### SOURCE EXCERPT

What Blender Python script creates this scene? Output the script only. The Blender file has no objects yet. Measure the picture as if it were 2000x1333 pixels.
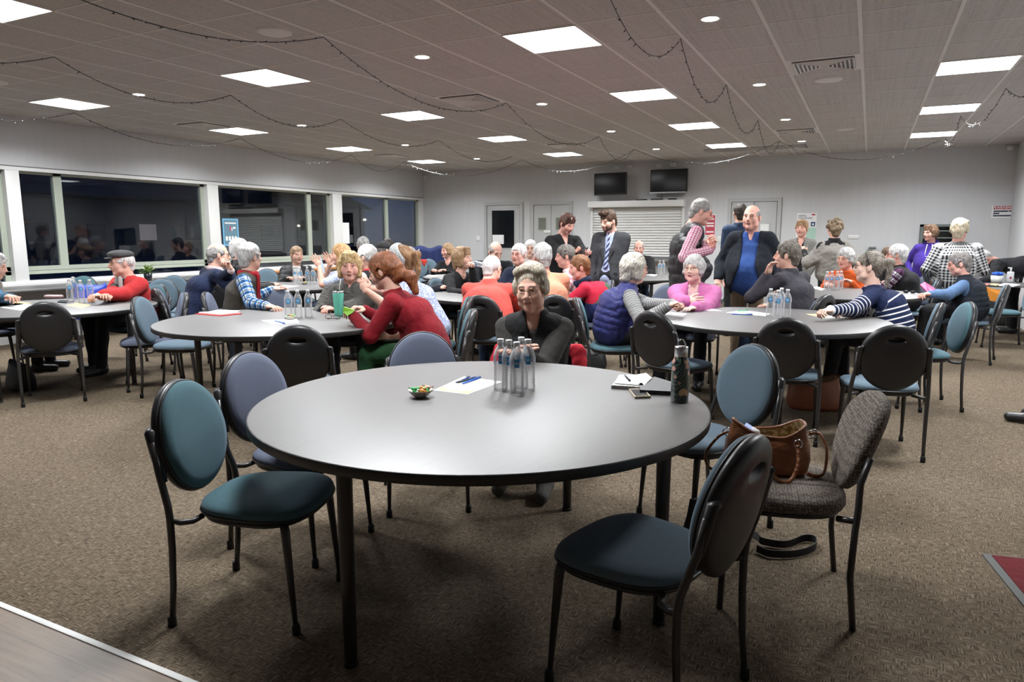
import bpy, bmesh, math, random
import numpy as np
from mathutils import Vector, Matrix
random.seed(7); np.random.seed(7)
SC = bpy.context.scene
COL = SC.collection
R = math.radians

# ------------------------------------------------------------------ camera
F, PITCH, YAW, CZ = 1378.0, .1515, -.4655, 1.417
cam_d = bpy.data.cameras.new('camera'); cam = bpy.data.objects.new('camera', cam_d); COL.objects.link(cam)
cam_d.sensor_width = 36; cam_d.lens = F / 2000 * 36; cam_d.clip_start = .05; cam_d.clip_end = 400
cam.location = (0, 0, CZ)
cam.rotation_euler = (math.pi / 2 - PITCH, 0, -YAW)
SC.camera = cam
SC.view_settings.view_transform = 'Standard'; SC.view_settings.look = 'None'
SC.view_settings.gamma = 1; SC.view_settings.use_curve_mapping = False
SC.view_settings.exposure = 0.0
cy = SC.cycles
cy.max_bounces = 8; cy.diffuse_bounces = 4; cy.glossy_bounces = 3; cy.transmission_bounces = 8; cy.transparent_max_bounces = 8
cy.caustics_reflective = False; cy.caustics_refractive = False; cy.use_denoising = True
cy.sample_clamp_indirect = 6; cy.blur_glossy = 1.0

# ------------------------------------------------------------------ world: dusk sky
wd = bpy.data.worlds.new('dusk'); SC.world = wd; wd.use_nodes = True
nt = wd.node_tree; nt.nodes.clear()
o = nt.nodes.new('ShaderNodeOutputWorld'); bg = nt.nodes.new('ShaderNodeBackground')
tc = nt.nodes.new('ShaderNodeTexCoord'); sx = nt.nodes.new('ShaderNodeSeparateXYZ'); cr = nt.nodes.new('ShaderNodeValToRGB')
nt.links.new(tc.outputs['Generated'], sx.inputs[0]); nt.links.new(sx.outputs['Z'], cr.inputs[0])
e = cr.color_ramp.elements; e[0].position = 0.0; e[0].color = (.022, .034, .070, 1); e[1].position = .6; e[1].color = (.006, .014, .055, 1)
x = cr.color_ramp.elements.new(.12); x.color = (.016, .034, .095, 1)
nt.links.new(cr.outputs[0], bg.inputs[0]); bg.inputs[1].default_value = 2.4; nt.links.new(bg.outputs[0], o.inputs[0])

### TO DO
Repeat the data above exactly, but not the pictures.

### CORRECT OUTPUT
What Blender Python script creates this scene? Output the script only. The Blender file has no objects yet. Measure the picture as if it were 2000x1333 pixels.
import bpy, bmesh, math, random
import numpy as np
from mathutils import Vector, Matrix
random.seed(7); np.random.seed(7)
SC = bpy.context.scene
COL = SC.collection
R = math.radians

# ------------------------------------------------------------------ camera
F, PITCH, YAW, CZ = 1378.0, .1515, -.4655, 1.417
cam_d = bpy.data.cameras.new('camera'); cam = bpy.data.objects.new('camera', cam_d); COL.objects.link(cam)
cam_d.sensor_width = 36; cam_d.lens = F / 2000 * 36; cam_d.clip_start = .05; cam_d.clip_end = 400
cam.location = (0, 0, CZ)
cam.rotation_euler = (math.pi / 2 - PITCH, 0, -YAW)
SC.camera = cam
SC.view_settings.view_transform = 'Standard'; SC.view_settings.look = 'None'
SC.view_settings.gamma = 1; SC.view_settings.use_curve_mapping = False
SC.view_settings.exposure = 0.0
cy = SC.cycles
cy.max_bounces = 8; cy.diffuse_bounces = 4; cy.glossy_bounces = 3; cy.transmission_bounces = 8; cy.transparent_max_bounces = 8
cy.caustics_reflective = False; cy.caustics_refractive = False; cy.use_denoising = True
cy.sample_clamp_indirect = 6; cy.blur_glossy = 1.0

# ------------------------------------------------------------------ world: dusk sky
wd = bpy.data.worlds.new('dusk'); SC.world = wd; wd.use_nodes = True
nt = wd.node_tree; nt.nodes.clear()
o = nt.nodes.new('ShaderNodeOutputWorld'); bg = nt.nodes.new('ShaderNodeBackground')
tc = nt.nodes.new('ShaderNodeTexCoord'); sx = nt.nodes.new('ShaderNodeSeparateXYZ'); cr = nt.nodes.new('ShaderNodeValToRGB')
nt.links.new(tc.outputs['Generated'], sx.inputs[0]); nt.links.new(sx.outputs['Z'], cr.inputs[0])
e = cr.color_ramp.elements; e[0].position = 0.0; e[0].color = (.022, .034, .070, 1); e[1].position = .6; e[1].color = (.006, .014, .055, 1)
x = cr.color_ramp.elements.new(.12); x.color = (.016, .034, .095, 1)
nt.links.new(cr.outputs[0], bg.inputs[0]); bg.inputs[1].default_value = 2.4; nt.links.new(bg.outputs[0], o.inputs[0])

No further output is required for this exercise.